This Is What Your Prayers Did

Photo by: Eric Coulter, BLM

Photo by: Eric Coulter, BLM

On July 23, 2018 the Carr Fire started outside of our town in Redding, California in Wiskeytown. What started as a spark from the rim of a flat tire quickly grew into a wild fire that engulfed the region and spread towards the city. In about 36 hours the fire had spread to tens of thousands of acres and was threatening to engulf the whole city. People described it as Armageddon as the streets were in gridlock and cars were jumping the curb to drive down the side walk, at least two cars crashing into police trying to escape. One friend of mine described the terror “you could see the fire in your rear view mirror. The first was moving faster towards you than the traffic in front of you was moving. It was horrific.” Thousands evacuated the city, thousands more around the globe were praying for the fires to stop and the city to be saved.

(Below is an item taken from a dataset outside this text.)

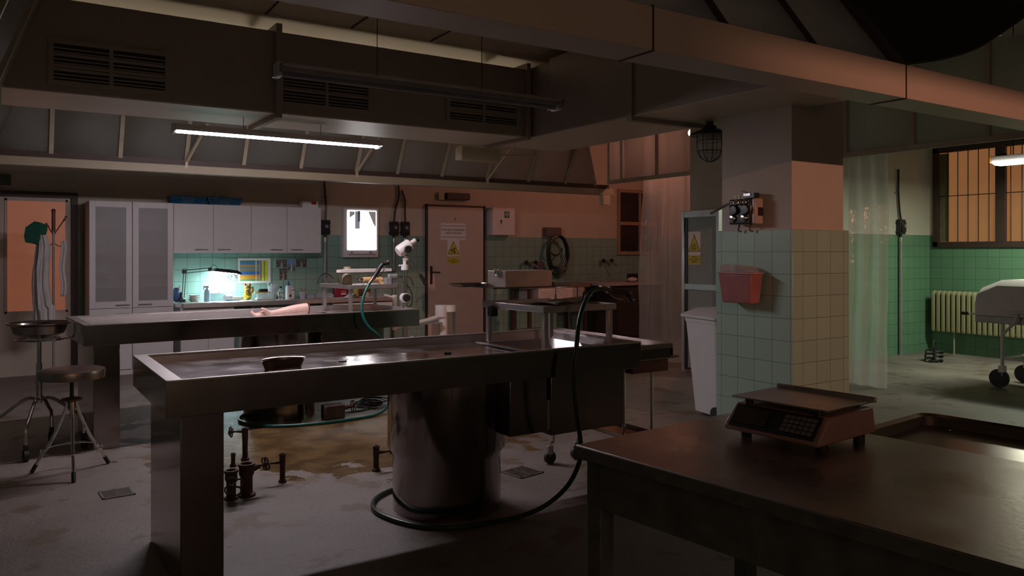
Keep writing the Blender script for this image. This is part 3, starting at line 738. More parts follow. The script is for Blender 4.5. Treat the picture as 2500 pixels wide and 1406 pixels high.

But the fire seemed to continue to advance.

National Guard and fire fighters gave up fighting the first and instead diverted all of their attention to evacuating people because the fire was out of control. They pulled back and set up a parameter along the interstate (middle of the city). They planned to sacrifice the west part of the city in order to save the east side. It’s either lose half the city or lose all of the city.

People continued to pray.

I was shocked. How can this many people be praying and God be this good and the fires keep coming? Something has to be changing now but I don’t know why it isn’t. I wasn’t questioning God, I was questioning the outcome and how nothing was changing. I was baffled.

Late Friday night/early Saturday morning the winds shifted and the fire that was charging towards the city turned and began growing away.

Roughly 37 days, ‎229,651 acres, and $1.659 billion in damages later, the fire was completely contained and put out. Why did it take so long? How did it grow this big?

A month or so later, I drove through Wiskeytown and was shocked at what I saw.

I saw houses untouched. I saw green. I saw signs standing. I saw roads clear. I saw pockets completely secure.

I expected the utter demolition of everything. Just black burnt remnants of life. Yes, there were houses that were gone. Yes, there were wide open fields that took the place of a forest. But I was amazed at the amount of life that had been preserved. A building on one side of the driveway was gone, but the house on the other side was untouched. Fields burnt to a crisp, yet a house with siding unmelted stood in the middle of it. Life was saved and houses were preserved. “This is what your prayers did” I felt God say. “Your prayers saved these houses. They weren’t waisted or ignored, they held these out.

I was in awe. I was amazed at how impossible this situation seemed to be. Everything should have been gone, but yet God kept these houses out. He kept them safe in the midst of the fires. What about all of the others that burnt? I don’t know. I don’t want to to make a theology based out of what didn’t happen, but I do see in this moment what God did. Our prayers wrapped around so many and kept them standing.

If you were one of the ones who prayed for us during that time, thank you. Thank you for praying. Thank you for fighting for our city against destruction. Thank you for knowing God wasn’t behind it but He was in front of it fighting it and saving so many lives in the process. Thank you for knowing prayers are powerful and they are worth every breath we give. It’s not because they are magic words but because they are aligned with the heart of the Father who eagerly desires to be let in and fulfill them. These prayers invite Him in to protect, restore, and build our community and our lives. This is what your prayers do.